— start —

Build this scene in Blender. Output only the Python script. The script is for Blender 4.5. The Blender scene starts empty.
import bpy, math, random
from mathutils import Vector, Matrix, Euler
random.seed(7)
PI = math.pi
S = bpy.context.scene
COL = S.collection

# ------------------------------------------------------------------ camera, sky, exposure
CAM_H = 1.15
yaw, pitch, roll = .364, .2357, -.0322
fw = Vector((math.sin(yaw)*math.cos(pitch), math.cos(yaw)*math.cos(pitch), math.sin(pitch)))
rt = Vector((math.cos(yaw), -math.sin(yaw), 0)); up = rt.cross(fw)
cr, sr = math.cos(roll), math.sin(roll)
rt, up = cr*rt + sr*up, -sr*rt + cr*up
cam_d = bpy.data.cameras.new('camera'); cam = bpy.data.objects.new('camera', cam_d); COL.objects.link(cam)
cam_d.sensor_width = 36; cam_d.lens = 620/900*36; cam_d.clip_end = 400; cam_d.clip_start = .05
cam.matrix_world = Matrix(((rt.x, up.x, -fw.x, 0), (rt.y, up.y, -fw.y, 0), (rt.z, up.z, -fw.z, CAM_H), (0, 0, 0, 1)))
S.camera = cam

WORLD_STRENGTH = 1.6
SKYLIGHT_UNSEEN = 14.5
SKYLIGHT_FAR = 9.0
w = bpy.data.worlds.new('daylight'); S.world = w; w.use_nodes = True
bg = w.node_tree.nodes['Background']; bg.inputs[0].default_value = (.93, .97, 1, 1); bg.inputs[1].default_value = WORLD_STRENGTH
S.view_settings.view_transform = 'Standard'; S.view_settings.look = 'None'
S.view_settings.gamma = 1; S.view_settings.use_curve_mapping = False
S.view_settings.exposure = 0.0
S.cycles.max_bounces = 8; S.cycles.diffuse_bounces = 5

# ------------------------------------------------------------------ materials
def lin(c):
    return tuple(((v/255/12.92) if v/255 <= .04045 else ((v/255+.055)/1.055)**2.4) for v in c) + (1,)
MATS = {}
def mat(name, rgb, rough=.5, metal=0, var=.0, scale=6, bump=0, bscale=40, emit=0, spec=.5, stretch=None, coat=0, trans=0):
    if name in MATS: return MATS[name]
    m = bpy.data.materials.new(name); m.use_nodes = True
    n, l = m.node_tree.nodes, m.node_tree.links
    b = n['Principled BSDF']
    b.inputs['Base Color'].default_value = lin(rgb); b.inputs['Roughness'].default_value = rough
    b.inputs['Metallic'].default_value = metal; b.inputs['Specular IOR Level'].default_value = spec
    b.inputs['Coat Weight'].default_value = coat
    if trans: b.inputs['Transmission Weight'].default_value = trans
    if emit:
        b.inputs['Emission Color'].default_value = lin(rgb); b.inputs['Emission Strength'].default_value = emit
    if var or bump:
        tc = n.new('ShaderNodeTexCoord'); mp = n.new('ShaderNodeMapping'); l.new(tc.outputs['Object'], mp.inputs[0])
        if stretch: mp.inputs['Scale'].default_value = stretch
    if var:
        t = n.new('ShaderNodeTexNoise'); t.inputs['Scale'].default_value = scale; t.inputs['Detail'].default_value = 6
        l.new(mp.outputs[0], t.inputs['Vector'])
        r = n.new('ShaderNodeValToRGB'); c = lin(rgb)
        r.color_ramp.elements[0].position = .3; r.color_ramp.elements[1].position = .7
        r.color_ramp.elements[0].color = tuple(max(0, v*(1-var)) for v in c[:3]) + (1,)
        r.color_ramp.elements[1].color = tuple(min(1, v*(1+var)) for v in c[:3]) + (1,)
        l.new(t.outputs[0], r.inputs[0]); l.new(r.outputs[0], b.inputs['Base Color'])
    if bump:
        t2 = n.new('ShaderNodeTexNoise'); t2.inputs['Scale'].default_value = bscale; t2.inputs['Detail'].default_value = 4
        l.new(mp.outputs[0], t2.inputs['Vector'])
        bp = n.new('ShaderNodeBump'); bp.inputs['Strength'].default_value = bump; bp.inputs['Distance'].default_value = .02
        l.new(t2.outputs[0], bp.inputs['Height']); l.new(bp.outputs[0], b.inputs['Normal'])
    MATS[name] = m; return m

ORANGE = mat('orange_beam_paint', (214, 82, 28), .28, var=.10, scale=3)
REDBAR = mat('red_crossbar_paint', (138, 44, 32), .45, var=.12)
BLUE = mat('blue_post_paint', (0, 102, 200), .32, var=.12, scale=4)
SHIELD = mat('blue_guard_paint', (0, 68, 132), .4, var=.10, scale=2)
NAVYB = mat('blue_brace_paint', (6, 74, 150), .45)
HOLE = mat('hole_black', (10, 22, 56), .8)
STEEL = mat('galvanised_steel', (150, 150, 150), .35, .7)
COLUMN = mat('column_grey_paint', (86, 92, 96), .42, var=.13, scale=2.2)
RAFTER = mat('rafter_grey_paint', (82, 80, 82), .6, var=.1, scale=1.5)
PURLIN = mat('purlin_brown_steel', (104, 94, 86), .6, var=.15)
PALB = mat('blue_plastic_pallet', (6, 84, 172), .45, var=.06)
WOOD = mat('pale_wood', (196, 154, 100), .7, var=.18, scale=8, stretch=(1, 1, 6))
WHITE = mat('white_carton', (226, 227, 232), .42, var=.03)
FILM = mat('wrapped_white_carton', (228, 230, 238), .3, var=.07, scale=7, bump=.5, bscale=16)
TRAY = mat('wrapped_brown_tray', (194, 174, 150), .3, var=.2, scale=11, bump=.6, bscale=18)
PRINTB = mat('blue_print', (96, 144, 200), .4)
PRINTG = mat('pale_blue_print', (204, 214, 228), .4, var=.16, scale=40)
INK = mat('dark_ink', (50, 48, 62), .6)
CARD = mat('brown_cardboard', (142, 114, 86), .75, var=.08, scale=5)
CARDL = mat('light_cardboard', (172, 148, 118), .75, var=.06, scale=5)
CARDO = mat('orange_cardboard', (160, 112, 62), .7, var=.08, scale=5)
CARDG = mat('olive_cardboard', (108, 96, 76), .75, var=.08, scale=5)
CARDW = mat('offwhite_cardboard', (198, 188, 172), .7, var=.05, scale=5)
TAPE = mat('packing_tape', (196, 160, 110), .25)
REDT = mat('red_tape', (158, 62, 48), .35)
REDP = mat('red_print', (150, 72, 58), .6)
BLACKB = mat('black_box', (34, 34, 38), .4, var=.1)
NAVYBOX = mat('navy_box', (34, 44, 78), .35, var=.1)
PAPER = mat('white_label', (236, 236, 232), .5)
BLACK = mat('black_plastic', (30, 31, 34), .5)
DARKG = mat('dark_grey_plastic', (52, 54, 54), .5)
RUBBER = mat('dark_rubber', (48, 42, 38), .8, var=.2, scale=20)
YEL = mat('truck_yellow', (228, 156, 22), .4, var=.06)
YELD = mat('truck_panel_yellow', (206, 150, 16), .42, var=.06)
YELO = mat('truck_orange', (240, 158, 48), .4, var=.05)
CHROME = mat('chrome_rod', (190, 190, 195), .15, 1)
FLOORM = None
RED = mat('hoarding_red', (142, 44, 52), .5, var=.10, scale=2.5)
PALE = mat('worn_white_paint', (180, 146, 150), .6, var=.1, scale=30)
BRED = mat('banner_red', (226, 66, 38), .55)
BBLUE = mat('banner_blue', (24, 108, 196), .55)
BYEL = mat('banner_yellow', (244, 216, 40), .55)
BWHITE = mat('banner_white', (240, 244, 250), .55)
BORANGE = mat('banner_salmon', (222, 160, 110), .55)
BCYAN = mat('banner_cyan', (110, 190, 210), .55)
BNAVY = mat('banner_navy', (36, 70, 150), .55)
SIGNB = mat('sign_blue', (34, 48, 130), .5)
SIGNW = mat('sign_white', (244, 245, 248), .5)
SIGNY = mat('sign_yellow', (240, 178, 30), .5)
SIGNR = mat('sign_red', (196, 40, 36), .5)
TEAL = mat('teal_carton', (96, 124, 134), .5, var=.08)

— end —

### [WHAT YOU HAVE TO DO]
Write down again the exact lines running from the beginning of the data to the line containing "S.cycles.max_bounces = 8;", with both ends included.

### [RESULT OF THIS TASK]
Build this scene in Blender. Output only the Python script. The script is for Blender 4.5. The Blender scene starts empty.
import bpy, math, random
from mathutils import Vector, Matrix, Euler
random.seed(7)
PI = math.pi
S = bpy.context.scene
COL = S.collection

# ------------------------------------------------------------------ camera, sky, exposure
CAM_H = 1.15
yaw, pitch, roll = .364, .2357, -.0322
fw = Vector((math.sin(yaw)*math.cos(pitch), math.cos(yaw)*math.cos(pitch), math.sin(pitch)))
rt = Vector((math.cos(yaw), -math.sin(yaw), 0)); up = rt.cross(fw)
cr, sr = math.cos(roll), math.sin(roll)
rt, up = cr*rt + sr*up, -sr*rt + cr*up
cam_d = bpy.data.cameras.new('camera'); cam = bpy.data.objects.new('camera', cam_d); COL.objects.link(cam)
cam_d.sensor_width = 36; cam_d.lens = 620/900*36; cam_d.clip_end = 400; cam_d.clip_start = .05
cam.matrix_world = Matrix(((rt.x, up.x, -fw.x, 0), (rt.y, up.y, -fw.y, 0), (rt.z, up.z, -fw.z, CAM_H), (0, 0, 0, 1)))
S.camera = cam

WORLD_STRENGTH = 1.6
SKYLIGHT_UNSEEN = 14.5
SKYLIGHT_FAR = 9.0
w = bpy.data.worlds.new('daylight'); S.world = w; w.use_nodes = True
bg = w.node_tree.nodes['Background']; bg.inputs[0].default_value = (.93, .97, 1, 1); bg.inputs[1].default_value = WORLD_STRENGTH
S.view_settings.view_transform = 'Standard'; S.view_settings.look = 'None'
S.view_settings.gamma = 1; S.view_settings.use_curve_mapping = False
S.view_settings.exposure = 0.0
S.cycles.max_bounces = 8; S.cycles.diffuse_bounces = 5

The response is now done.